The populations were transfered. Just like India and Pakistan. Kashmir is much larger than Israel and both sides claim it there, but the population transfer occured. It is fait acompli. All that is left is to resettle the non-settled refugees in their new lands. This is made hard for purely political reasons by the arab states. No resettlement, no citizenship, no respect. Courtesy of their arab bretheren.

We need to stop rubbing salt in that wound by handing over responsibility for dependent refugees to the UN refugee organ and disbanding the UNRWA and other UN organs that perpetuate a 60 year old conflict.

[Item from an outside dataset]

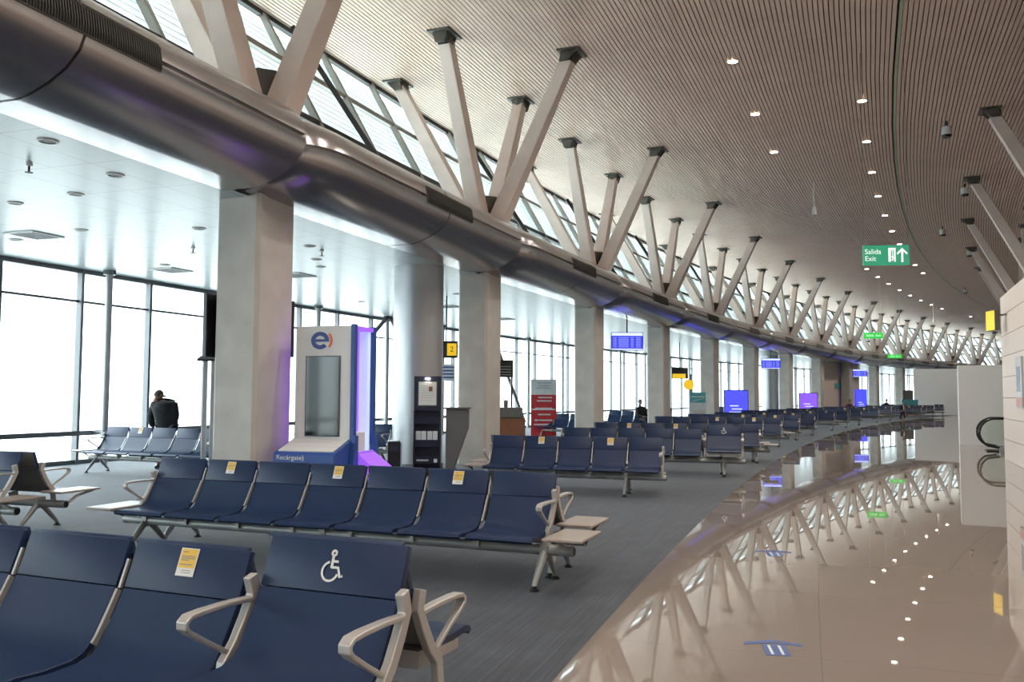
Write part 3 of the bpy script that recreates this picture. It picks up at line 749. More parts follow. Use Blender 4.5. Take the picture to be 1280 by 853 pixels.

The conflict is over, Israel is a UN member state. You don't have to like her. You just need to be at peace with her. If the "palis" decided upon peace rather than war, and hamas focused upon building a state for its people rather than the purity of its ideology and its "right" to kill jews, then maybe the "palis" would be better off. Investment and capital would flow in. If the "palis" want their 400,000 bretheren in Leb to come back to Gazastan, that would be their choice. I don't think they are going to want that though.

Tom Gara said...

Jazeera is at least theoretically independant from the Qatari government though right?

Jazeera doesnt seemt to be the propoganda arm of any particular mid-east government, and also likes to criticise Saudi Arabia, Mubarak, Assad etc. I get the feeling that individual journalists in Jazeera have a fair bit of freedom in telling their stories, which is a great thing. And it also means you get some unexpected stories coming out...

Kind of similar to the cartoon controversy - just because the media says something, it doesnt make it approved government policy....

The Middle East News Addict said...

To Kranky (in the civilized world)
I'll deal first wih the Israeli-Lebanese relations. Israel and Lebanon have far better chance of relations between them. Remember that in 48 they did not join the war on Israel.
As for capital flows etc. with regards to Jordan and Israel, this would be a bit trickier with Lebanon I admit, but not impossible. With Jordan and Egypt, business relations work because the two countries complete Israel. Take for example the textile industry. The huge amount of social benefits and salaries employers have to pay in Israel has made it less profitable to manufacture in Israel. Jordanian and Egyptian companies can manufacture it for less and do so. The combined product mut contain 70% Egyptian\Jordanian input and 30% Iraeli to qualify for the Free trade benefits with the US. As a result Jordan and Egypt get the bulk of the benefits from this to the tune as I said, of a 100 million dollars a year. With Lebanon it will be a bit different because Lebanon relies mostly on trade and services as oppose to manufacturing; but I am not sure that this will not be possible to create an industrial zine especially in Southern Lebanon that will allow for such benefits. Especially considering the fact that Israel and the Southern Lebanese people did have crossbprder work relations as Lebanese people (not just SLA) came to work in Israel. Hope all this shed a bit of light both in terms of the obstacles; but more importantly in terms of hope

asiatown77 said...

My grandmother was in a refugee camp- for two years, not five generations. How anyone with a shred of self-respect,ambition and love for their kin would allow themselves this state of affairs baffles me.